Wednesday, February 13, 2008

Has the time for deregulation really come?

I find myself asking this question, because I think there is a fine line between a totally free media market and a regulated one that insures a certain cultural and national content.

“Canadian broadcast regulation was designed for a world of scarcity where broadcast spectrum and consumer choice was limited,” Michael Geist rightly claims in his article Canadian Broadcasting Policy For a World of Abundance. There is no doubt that the regulatory framework for broadcasting services need to be re-considered, the question is with which perception of culture this re-consideration should take place.

Cultural production can either be seen as a commercial enterprise, where the profitability is the most important or as expressions of ideas and images that help a culture to imagine itself and to articulate its priorities. If excluded by the so-called ‘realities’ of the marketplace, certain forms of cultural expression can be marginalized, even silenced. (Lorimer, Gasher, and Skinner - Mass Communication in Canada, page 201-202)

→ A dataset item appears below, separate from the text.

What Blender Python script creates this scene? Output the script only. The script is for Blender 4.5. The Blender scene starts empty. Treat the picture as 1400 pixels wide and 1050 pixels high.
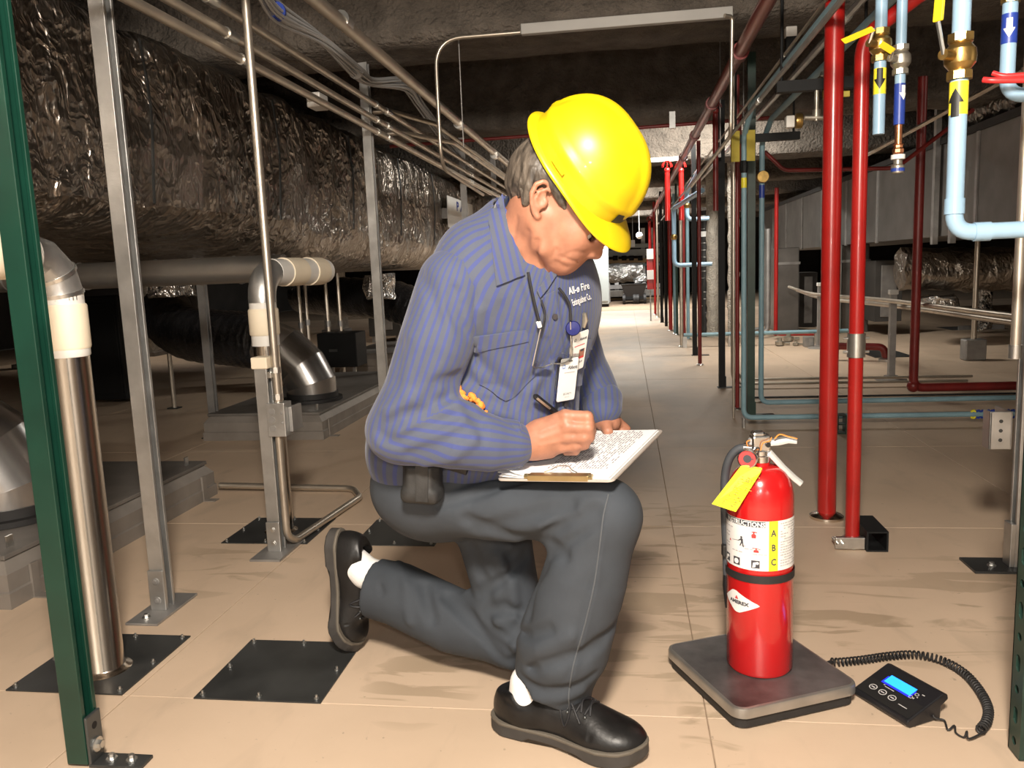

Even though The Long Tail helps preventing this problem of marginalizing cultural expression, I think it is important also to recognize that broadcasters have a responsibility of encouraging cultural content, in this case content made by and for Canadians rather than content made by and for US citizens.

If the broadcasters only look upon cultural production as a commercial enterprise, then there is a need for some sort of regulation. Or else we risk that certain form of cultural expression will be silenced, as Lorimer, Gasher and Skinner predict.